▶ **Prompt**
Set down exactly the lines of the records from the top to the line containing "math.radians(2), (-.33, .035))"; include both.

[Data items]
▬▬▬▬▬▬

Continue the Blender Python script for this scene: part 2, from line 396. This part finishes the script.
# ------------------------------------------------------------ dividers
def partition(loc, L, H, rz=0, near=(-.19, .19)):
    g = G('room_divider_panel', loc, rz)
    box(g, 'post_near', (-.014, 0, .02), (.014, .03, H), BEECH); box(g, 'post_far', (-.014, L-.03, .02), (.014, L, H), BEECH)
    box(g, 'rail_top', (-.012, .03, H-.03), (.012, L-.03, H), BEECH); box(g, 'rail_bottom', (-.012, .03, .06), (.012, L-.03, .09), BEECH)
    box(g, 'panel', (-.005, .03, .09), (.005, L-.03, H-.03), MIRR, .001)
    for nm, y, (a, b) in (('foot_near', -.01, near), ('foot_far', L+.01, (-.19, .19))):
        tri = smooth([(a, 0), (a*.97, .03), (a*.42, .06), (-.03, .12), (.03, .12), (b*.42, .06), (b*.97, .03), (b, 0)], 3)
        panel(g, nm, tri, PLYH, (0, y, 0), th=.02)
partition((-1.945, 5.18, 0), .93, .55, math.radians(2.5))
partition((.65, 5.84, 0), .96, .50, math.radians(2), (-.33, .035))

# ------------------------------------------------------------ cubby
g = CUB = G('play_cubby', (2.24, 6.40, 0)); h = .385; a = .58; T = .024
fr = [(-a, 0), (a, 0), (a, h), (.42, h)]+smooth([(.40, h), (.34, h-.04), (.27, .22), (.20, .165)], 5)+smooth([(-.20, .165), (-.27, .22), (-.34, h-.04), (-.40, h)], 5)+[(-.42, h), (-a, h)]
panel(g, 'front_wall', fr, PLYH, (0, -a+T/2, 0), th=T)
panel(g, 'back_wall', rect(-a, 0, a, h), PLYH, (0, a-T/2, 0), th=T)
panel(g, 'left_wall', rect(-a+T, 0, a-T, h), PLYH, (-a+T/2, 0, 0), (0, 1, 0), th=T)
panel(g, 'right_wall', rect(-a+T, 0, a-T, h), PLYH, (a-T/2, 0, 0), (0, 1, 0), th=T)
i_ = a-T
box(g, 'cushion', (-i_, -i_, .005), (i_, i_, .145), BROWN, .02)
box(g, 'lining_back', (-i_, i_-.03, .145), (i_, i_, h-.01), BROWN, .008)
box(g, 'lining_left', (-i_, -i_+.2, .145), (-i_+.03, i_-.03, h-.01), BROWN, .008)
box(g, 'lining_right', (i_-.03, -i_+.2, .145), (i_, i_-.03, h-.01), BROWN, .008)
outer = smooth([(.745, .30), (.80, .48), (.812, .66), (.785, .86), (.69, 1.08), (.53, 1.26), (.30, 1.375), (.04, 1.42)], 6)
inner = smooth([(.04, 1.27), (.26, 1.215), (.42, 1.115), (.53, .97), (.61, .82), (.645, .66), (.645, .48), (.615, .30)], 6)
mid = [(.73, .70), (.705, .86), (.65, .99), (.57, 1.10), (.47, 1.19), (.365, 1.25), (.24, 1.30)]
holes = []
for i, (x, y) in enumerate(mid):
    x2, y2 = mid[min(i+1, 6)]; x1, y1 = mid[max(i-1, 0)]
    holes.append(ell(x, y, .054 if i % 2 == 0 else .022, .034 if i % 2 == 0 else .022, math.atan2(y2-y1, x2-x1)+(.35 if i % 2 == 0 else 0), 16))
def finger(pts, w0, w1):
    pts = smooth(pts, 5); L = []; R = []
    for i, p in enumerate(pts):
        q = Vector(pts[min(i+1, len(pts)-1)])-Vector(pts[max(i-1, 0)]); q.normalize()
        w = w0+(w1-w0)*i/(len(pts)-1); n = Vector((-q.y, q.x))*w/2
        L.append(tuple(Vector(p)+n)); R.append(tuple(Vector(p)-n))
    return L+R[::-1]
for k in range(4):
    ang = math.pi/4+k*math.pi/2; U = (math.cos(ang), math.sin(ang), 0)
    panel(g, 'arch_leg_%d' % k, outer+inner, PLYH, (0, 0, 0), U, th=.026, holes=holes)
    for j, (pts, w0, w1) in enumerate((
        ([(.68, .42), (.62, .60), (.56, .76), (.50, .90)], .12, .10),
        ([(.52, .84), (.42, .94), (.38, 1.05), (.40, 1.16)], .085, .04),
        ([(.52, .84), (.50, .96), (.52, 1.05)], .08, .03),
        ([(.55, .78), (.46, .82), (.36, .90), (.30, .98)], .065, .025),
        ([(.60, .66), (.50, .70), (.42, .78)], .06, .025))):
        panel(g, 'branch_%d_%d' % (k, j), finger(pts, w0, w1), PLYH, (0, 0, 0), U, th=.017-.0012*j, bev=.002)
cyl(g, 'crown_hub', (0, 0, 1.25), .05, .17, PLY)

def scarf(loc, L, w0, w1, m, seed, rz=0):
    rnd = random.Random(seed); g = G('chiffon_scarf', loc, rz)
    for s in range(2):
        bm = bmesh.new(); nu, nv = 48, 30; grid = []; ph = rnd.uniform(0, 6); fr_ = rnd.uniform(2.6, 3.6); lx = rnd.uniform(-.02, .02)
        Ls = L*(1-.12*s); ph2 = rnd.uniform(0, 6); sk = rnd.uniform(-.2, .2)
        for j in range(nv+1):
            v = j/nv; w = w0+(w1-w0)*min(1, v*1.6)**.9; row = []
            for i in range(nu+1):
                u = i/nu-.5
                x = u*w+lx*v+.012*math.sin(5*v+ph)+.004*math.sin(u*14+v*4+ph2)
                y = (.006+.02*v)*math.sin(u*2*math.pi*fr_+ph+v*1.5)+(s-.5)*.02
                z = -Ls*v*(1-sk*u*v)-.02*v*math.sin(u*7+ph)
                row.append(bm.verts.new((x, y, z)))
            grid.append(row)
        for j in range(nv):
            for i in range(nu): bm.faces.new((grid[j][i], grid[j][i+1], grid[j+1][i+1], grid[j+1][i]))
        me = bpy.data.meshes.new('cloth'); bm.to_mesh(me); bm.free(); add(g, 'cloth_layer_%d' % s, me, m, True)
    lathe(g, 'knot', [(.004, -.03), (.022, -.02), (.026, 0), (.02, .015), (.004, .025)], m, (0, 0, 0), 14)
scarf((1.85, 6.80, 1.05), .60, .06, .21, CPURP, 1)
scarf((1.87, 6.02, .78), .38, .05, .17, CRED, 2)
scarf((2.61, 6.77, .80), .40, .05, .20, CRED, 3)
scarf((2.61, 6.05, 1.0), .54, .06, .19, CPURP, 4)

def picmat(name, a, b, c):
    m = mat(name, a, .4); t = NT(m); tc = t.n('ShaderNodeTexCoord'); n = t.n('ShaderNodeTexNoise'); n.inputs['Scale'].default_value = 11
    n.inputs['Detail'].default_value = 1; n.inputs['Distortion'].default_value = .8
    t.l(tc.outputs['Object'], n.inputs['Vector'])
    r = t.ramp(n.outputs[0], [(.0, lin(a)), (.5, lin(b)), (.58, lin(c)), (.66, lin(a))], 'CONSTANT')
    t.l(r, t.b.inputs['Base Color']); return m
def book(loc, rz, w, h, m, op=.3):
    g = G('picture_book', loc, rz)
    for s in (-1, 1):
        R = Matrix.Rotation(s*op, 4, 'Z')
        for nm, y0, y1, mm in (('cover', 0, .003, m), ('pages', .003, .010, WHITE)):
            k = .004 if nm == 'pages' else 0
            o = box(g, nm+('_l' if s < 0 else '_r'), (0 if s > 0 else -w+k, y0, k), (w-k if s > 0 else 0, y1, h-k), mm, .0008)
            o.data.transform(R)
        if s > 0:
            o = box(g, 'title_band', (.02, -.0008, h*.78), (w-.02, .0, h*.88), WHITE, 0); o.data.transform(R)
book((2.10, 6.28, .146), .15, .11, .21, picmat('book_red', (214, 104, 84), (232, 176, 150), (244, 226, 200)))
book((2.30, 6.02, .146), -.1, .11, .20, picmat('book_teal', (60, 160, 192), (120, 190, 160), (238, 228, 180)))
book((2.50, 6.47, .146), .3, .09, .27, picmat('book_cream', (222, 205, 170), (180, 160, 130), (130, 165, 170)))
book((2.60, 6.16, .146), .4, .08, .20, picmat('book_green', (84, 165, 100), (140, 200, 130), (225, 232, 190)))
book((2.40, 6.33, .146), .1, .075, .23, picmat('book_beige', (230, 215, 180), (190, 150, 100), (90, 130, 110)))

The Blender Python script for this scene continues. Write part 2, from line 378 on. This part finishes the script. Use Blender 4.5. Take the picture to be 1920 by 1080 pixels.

▬▬▬▬▬▬

▶ **Exercise result**
Continue the Blender Python script for this scene: part 2, from line 396. This part finishes the script.
# ------------------------------------------------------------ dividers
def partition(loc, L, H, rz=0, near=(-.19, .19)):
    g = G('room_divider_panel', loc, rz)
    box(g, 'post_near', (-.014, 0, .02), (.014, .03, H), BEECH); box(g, 'post_far', (-.014, L-.03, .02), (.014, L, H), BEECH)
    box(g, 'rail_top', (-.012, .03, H-.03), (.012, L-.03, H), BEECH); box(g, 'rail_bottom', (-.012, .03, .06), (.012, L-.03, .09), BEECH)
    box(g, 'panel', (-.005, .03, .09), (.005, L-.03, H-.03), MIRR, .001)
    for nm, y, (a, b) in (('foot_near', -.01, near), ('foot_far', L+.01, (-.19, .19))):
        tri = smooth([(a, 0), (a*.97, .03), (a*.42, .06), (-.03, .12), (.03, .12), (b*.42, .06), (b*.97, .03), (b, 0)], 3)
        panel(g, nm, tri, PLYH, (0, y, 0), th=.02)
partition((-1.945, 5.18, 0), .93, .55, math.radians(2.5))
partition((.65, 5.84, 0), .96, .50, math.radians(2), (-.33, .035))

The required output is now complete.